US forest chief: ‘Tough choices’ to fund wildfire prevention

New Mexico

FILE – This July 5, 2011, file photo, shows a grove of ponderosa pines charred by the Las Conchas fire near Cochiti Mesa, N.M. The U.S. Forest Service has been working with states and other partners to treat more acres every year in hopes of reducing the threat of catastrophic wildfire, but Forest Chief Vicki Christiansen acknowledged that a budget proposal for the next fiscal year reflects “tough choices and tradeoffs” that will mean no funding for some programs.
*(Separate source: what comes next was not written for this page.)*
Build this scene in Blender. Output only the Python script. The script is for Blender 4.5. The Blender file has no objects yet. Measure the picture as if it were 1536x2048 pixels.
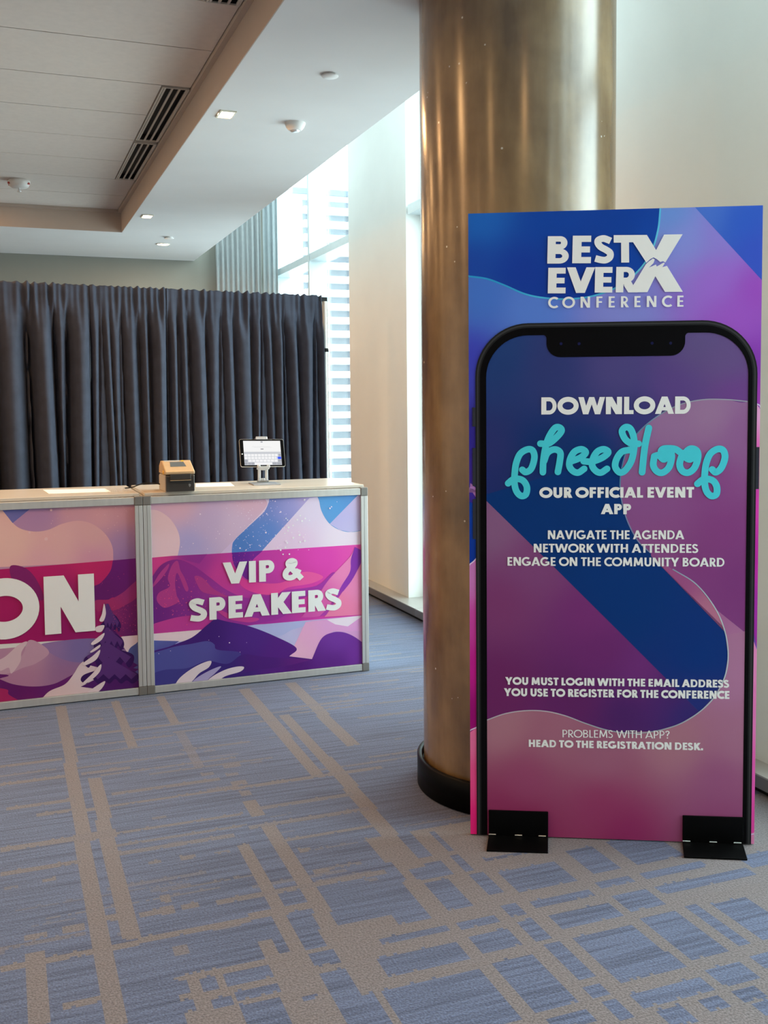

Christiansen said during a congressional hearing Tuesday, Feb. 25, 2020, that while the budget request emphasizes the agency’s most critical work, it marks a starting point for negotiations. (AP Photo/Susan Montoya Bryan, File)

ALBUQUERQUE, N.M. (AP) — The head of the U.S. Forest Service says her agency is working with partners to reduce the threat of catastrophic wildfire, but acknowledged that a budget proposal for the next fiscal year reflects “tough choices and trade-offs.”

Some senators are concerned about zeroing out forest restoration program funding that has helped finance projects covering thousands of acres in over a dozen states.

Hotter and drier conditions across the West are making wildfires more intense and destructive as they burn through overgrown forests, with California among the hardest hit. U.S. Sen. Martin Heinrich of New Mexico says a bipartisan contingent of lawmakers want as much funding restored as possible in the face of a changing climate.